23rd May 2019 08:17
LONDON (Alliance News) - Defence firm QinetiQ Group PLC raised its dividend Thursday after annual revenue grew strongly alongside a healthy order book, whilst underlying profit also edged higher.
Shares in QinetiQ were 8.3% higher at 321.40 pence on Thursday.
For the year ended March, pretax profit narrowed 15% to GBP123.2 million from GBP144.8 million the year prior. This was despite revenue growing 9.4% to GBP911.1 million from GBP833.0 million the year before.
Profit performance was hurt by a one-off GBP22.7 million gain recorded the year prior due to the sale of property and other investments during the year. Underlying pretax profit - excluding one-off items - widened 1.6% to GBP124.0 million from GBP122.1 million the year prior.
"This has been an excellent year with strong operational performance," QinetiQ Chief Executive Officer Steve Wadey said.
During the year, QinetiQ secured GBP776.4 million in new orders compared to GBP587.2 million during the year prior. This helped take its order backlog 56% higher to GBP3.13 billion from GBP2.01 billion the year before.
"By improving our customer focus and competitiveness, we have delivered a third successive year of revenue growth, increased our international revenue share from 21% to 30% over the last three years, offset the UK single source profit headwind and delivered organic profit growth."
QinetiQ proposed a 4.5 pence per share final dividend, up 7.1% from 4.2p the year prior.

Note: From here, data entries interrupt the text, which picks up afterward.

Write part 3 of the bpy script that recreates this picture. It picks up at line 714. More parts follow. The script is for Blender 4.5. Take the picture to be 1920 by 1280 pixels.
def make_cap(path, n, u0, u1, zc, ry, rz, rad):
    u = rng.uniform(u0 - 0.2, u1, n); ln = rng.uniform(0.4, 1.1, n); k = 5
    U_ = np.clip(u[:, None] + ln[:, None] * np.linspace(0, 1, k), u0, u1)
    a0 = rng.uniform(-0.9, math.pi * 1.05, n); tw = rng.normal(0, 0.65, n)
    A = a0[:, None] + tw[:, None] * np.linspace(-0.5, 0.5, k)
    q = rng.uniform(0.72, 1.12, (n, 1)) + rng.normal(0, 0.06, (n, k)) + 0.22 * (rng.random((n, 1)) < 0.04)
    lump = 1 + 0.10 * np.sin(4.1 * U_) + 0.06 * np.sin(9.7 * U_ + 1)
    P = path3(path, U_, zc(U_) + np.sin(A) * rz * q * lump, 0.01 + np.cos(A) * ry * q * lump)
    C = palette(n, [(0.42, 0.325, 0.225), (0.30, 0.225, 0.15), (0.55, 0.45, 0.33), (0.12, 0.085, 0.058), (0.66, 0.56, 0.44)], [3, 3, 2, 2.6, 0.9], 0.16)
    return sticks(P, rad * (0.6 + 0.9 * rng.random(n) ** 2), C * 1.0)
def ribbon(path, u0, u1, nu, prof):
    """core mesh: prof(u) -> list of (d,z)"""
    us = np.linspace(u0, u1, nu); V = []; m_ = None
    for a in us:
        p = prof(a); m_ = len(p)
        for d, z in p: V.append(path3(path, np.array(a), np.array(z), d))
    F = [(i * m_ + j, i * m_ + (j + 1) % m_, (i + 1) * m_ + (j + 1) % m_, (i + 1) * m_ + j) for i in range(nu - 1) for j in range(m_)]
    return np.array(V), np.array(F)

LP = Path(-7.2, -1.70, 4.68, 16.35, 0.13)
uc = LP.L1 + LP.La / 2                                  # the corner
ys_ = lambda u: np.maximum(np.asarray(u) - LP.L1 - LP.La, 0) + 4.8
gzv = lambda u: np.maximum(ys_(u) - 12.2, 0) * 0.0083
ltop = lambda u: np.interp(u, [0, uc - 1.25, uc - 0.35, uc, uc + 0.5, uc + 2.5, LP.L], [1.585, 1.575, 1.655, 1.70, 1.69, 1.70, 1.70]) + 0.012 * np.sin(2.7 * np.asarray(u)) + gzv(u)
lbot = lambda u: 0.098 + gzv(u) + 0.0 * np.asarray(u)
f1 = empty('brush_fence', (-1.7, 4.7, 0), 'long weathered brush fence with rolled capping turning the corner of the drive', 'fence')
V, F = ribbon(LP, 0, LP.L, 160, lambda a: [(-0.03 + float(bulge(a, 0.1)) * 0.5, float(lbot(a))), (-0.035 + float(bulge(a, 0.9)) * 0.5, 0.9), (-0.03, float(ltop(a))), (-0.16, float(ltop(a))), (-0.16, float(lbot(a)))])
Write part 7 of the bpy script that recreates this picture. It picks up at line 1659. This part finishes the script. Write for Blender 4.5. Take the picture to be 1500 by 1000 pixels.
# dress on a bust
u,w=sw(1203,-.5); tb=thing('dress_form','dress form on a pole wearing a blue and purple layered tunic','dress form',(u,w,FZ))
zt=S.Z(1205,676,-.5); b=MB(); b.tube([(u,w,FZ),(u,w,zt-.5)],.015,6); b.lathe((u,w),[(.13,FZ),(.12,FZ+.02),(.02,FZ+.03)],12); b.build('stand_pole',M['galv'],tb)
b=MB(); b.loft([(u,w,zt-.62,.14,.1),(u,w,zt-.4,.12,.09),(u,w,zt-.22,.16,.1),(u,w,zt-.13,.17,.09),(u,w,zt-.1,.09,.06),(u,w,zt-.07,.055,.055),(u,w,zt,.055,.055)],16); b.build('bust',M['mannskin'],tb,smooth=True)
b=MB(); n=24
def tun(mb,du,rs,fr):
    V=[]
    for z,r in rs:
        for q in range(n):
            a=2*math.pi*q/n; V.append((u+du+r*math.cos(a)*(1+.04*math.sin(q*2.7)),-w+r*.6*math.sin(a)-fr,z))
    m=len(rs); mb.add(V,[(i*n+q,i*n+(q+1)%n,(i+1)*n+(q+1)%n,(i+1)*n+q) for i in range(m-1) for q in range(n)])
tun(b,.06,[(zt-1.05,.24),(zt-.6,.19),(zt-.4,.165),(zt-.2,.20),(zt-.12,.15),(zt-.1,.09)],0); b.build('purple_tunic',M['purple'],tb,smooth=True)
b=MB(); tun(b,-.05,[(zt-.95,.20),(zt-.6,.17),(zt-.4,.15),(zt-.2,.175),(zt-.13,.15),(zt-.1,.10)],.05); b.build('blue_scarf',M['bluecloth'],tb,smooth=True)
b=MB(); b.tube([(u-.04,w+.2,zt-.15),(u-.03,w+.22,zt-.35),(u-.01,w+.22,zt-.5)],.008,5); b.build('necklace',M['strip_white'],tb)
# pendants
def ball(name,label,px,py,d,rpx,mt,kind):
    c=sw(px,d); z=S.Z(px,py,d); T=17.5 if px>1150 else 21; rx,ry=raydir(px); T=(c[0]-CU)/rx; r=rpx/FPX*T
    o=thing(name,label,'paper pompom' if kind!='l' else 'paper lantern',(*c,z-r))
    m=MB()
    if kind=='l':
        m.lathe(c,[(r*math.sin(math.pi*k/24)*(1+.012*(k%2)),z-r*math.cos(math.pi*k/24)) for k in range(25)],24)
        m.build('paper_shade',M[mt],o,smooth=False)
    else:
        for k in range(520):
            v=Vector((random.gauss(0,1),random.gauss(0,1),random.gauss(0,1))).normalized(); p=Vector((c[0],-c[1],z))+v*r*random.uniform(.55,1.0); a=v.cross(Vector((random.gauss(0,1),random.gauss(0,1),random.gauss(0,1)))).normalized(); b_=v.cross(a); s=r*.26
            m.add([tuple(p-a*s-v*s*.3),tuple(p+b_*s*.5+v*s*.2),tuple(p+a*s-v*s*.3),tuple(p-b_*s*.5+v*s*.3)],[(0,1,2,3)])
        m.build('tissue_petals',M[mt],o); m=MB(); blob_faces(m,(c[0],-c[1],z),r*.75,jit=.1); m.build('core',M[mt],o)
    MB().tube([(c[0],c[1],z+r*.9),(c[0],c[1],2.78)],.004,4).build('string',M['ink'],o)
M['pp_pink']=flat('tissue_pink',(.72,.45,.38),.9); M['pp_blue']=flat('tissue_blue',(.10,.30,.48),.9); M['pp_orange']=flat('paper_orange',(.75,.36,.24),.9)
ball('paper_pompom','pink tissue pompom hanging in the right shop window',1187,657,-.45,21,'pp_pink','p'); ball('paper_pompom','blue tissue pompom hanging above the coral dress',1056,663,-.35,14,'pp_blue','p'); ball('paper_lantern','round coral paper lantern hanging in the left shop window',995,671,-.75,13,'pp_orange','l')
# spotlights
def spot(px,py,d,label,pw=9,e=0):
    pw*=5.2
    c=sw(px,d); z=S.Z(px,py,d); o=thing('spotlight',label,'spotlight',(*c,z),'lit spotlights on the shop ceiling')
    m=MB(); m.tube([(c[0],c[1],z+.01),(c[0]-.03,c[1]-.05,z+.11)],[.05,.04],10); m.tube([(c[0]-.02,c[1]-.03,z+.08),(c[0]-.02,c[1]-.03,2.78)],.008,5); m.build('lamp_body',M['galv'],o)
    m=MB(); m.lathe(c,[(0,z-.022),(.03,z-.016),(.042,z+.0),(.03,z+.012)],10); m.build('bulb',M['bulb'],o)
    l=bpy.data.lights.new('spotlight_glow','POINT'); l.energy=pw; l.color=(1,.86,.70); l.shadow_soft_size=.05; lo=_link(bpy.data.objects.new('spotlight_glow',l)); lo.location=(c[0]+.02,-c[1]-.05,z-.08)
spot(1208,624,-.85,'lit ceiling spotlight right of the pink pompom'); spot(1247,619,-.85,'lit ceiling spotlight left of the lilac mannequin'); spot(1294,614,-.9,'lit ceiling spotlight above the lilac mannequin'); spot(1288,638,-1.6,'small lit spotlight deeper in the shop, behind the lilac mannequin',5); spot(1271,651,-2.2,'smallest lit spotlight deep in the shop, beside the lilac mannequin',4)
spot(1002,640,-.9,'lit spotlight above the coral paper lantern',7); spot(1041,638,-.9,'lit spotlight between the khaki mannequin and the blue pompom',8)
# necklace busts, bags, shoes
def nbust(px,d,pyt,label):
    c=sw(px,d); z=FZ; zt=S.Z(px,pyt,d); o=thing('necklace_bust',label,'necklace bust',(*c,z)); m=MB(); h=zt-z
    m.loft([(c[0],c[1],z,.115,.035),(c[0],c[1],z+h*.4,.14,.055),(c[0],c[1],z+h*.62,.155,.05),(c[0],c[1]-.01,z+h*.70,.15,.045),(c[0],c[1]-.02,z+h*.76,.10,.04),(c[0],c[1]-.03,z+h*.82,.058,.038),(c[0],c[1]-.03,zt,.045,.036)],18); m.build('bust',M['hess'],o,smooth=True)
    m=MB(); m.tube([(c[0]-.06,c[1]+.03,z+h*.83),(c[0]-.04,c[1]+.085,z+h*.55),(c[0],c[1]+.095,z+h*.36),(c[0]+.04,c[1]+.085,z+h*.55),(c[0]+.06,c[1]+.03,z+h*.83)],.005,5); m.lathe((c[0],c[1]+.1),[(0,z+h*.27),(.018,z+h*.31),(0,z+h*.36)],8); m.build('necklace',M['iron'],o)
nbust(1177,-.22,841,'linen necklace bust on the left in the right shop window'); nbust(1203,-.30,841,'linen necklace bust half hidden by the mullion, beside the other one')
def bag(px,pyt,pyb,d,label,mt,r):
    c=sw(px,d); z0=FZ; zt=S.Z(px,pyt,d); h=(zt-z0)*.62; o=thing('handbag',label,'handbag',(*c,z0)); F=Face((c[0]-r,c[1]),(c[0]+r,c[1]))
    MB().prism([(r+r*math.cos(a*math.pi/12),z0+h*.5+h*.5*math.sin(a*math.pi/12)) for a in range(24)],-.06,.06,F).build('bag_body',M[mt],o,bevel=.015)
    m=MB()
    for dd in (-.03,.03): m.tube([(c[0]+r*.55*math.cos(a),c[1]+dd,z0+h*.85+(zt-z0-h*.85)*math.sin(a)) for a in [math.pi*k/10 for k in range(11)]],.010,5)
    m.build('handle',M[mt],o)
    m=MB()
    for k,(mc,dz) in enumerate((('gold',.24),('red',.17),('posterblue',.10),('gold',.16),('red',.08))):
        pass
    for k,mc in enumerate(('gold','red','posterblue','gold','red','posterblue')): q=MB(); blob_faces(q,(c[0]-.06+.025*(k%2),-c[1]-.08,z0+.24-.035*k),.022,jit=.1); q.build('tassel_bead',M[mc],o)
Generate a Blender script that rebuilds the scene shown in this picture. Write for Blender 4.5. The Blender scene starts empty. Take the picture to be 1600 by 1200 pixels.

For the full year, the dividend rose 4.8% to 6.6p from 6.3p the year before.
During the year, the FTSE 250-listed firm also secured a GBP1.3 billion long-term partnering agreement with the UK Ministry of Defence. This is in addition to five other long-term deals in the UK, US and Canada.
"Securing the LTPA amendment and winning five major competitive, long-term programmes demonstrates that our strategy is working, providing a platform for sustainable profitable growth", Wadey added.